## TASK STATEMENT:
Copy out all of the data below with no alterations.

## DATASET EXCERPT:
----
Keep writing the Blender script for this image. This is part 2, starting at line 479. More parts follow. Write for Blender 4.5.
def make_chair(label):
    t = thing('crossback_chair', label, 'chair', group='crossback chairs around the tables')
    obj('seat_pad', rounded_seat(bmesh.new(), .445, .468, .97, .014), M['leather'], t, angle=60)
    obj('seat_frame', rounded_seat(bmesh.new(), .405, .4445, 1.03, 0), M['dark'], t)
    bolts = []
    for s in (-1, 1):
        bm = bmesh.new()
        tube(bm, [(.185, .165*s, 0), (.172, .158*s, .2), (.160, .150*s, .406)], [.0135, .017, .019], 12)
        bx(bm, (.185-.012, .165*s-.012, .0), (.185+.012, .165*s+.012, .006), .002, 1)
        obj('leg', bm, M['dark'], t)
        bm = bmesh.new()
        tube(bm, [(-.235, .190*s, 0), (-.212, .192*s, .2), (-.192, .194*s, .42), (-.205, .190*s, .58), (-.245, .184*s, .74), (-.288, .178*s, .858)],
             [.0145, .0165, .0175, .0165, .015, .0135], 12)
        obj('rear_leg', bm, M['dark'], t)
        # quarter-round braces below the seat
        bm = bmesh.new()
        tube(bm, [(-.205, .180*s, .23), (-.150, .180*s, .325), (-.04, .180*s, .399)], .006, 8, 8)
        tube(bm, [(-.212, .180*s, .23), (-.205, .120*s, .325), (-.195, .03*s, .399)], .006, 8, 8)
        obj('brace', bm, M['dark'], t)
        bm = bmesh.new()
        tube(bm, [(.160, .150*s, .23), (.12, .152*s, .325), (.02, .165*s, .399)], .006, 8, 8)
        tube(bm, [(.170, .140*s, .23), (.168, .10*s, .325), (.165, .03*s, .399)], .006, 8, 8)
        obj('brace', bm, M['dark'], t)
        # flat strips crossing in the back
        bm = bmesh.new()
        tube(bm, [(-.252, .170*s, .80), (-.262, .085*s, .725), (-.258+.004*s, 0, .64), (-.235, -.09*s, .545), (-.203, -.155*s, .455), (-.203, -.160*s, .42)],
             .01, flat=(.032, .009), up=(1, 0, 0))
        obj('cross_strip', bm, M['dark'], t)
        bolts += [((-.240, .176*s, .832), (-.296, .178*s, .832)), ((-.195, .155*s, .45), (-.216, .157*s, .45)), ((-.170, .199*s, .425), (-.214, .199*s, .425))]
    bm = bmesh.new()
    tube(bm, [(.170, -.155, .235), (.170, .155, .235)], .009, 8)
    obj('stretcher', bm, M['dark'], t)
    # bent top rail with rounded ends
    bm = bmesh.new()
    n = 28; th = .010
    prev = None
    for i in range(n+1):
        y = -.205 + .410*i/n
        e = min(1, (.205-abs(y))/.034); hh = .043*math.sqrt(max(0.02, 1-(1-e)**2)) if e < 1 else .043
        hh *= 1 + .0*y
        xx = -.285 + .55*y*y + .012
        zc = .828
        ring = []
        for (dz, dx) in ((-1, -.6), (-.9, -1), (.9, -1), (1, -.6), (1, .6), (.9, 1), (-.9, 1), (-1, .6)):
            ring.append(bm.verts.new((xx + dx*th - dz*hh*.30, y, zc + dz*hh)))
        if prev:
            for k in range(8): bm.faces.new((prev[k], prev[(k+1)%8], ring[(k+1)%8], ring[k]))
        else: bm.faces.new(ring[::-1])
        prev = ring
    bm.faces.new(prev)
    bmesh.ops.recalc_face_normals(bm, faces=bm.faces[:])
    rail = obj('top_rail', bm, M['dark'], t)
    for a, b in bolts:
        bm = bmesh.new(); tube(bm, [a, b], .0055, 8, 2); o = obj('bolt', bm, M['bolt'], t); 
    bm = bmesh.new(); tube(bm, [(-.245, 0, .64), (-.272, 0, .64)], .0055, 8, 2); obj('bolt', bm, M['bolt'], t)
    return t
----
## SOLUTION TO THIS TASK:
Keep writing the Blender script for this image. This is part 2, starting at line 479. More parts follow. Write for Blender 4.5.
def make_chair(label):
    t = thing('crossback_chair', label, 'chair', group='crossback chairs around the tables')
    obj('seat_pad', rounded_seat(bmesh.new(), .445, .468, .97, .014), M['leather'], t, angle=60)
    obj('seat_frame', rounded_seat(bmesh.new(), .405, .4445, 1.03, 0), M['dark'], t)
    bolts = []
    for s in (-1, 1):
        bm = bmesh.new()
        tube(bm, [(.185, .165*s, 0), (.172, .158*s, .2), (.160, .150*s, .406)], [.0135, .017, .019], 12)
        bx(bm, (.185-.012, .165*s-.012, .0), (.185+.012, .165*s+.012, .006), .002, 1)
        obj('leg', bm, M['dark'], t)
        bm = bmesh.new()
        tube(bm, [(-.235, .190*s, 0), (-.212, .192*s, .2), (-.192, .194*s, .42), (-.205, .190*s, .58), (-.245, .184*s, .74), (-.288, .178*s, .858)],
             [.0145, .0165, .0175, .0165, .015, .0135], 12)
        obj('rear_leg', bm, M['dark'], t)
        # quarter-round braces below the seat
        bm = bmesh.new()
        tube(bm, [(-.205, .180*s, .23), (-.150, .180*s, .325), (-.04, .180*s, .399)], .006, 8, 8)
        tube(bm, [(-.212, .180*s, .23), (-.205, .120*s, .325), (-.195, .03*s, .399)], .006, 8, 8)
        obj('brace', bm, M['dark'], t)
        bm = bmesh.new()
        tube(bm, [(.160, .150*s, .23), (.12, .152*s, .325), (.02, .165*s, .399)], .006, 8, 8)
        tube(bm, [(.170, .140*s, .23), (.168, .10*s, .325), (.165, .03*s, .399)], .006, 8, 8)
        obj('brace', bm, M['dark'], t)
        # flat strips crossing in the back
        bm = bmesh.new()
        tube(bm, [(-.252, .170*s, .80), (-.262, .085*s, .725), (-.258+.004*s, 0, .64), (-.235, -.09*s, .545), (-.203, -.155*s, .455), (-.203, -.160*s, .42)],
             .01, flat=(.032, .009), up=(1, 0, 0))
        obj('cross_strip', bm, M['dark'], t)
        bolts += [((-.240, .176*s, .832), (-.296, .178*s, .832)), ((-.195, .155*s, .45), (-.216, .157*s, .45)), ((-.170, .199*s, .425), (-.214, .199*s, .425))]
    bm = bmesh.new()
    tube(bm, [(.170, -.155, .235), (.170, .155, .235)], .009, 8)
    obj('stretcher', bm, M['dark'], t)
    # bent top rail with rounded ends
    bm = bmesh.new()
    n = 28; th = .010
    prev = None
    for i in range(n+1):
        y = -.205 + .410*i/n
        e = min(1, (.205-abs(y))/.034); hh = .043*math.sqrt(max(0.02, 1-(1-e)**2)) if e < 1 else .043
        hh *= 1 + .0*y
        xx = -.285 + .55*y*y + .012
        zc = .828
        ring = []
        for (dz, dx) in ((-1, -.6), (-.9, -1), (.9, -1), (1, -.6), (1, .6), (.9, 1), (-.9, 1), (-1, .6)):
            ring.append(bm.verts.new((xx + dx*th - dz*hh*.30, y, zc + dz*hh)))
        if prev:
            for k in range(8): bm.faces.new((prev[k], prev[(k+1)%8], ring[(k+1)%8], ring[k]))
        else: bm.faces.new(ring[::-1])
        prev = ring
    bm.faces.new(prev)
    bmesh.ops.recalc_face_normals(bm, faces=bm.faces[:])
    rail = obj('top_rail', bm, M['dark'], t)
    for a, b in bolts:
        bm = bmesh.new(); tube(bm, [a, b], .0055, 8, 2); o = obj('bolt', bm, M['bolt'], t); 
    bm = bmesh.new(); tube(bm, [(-.245, 0, .64), (-.272, 0, .64)], .0055, 8, 2); obj('bolt', bm, M['bolt'], t)
    return t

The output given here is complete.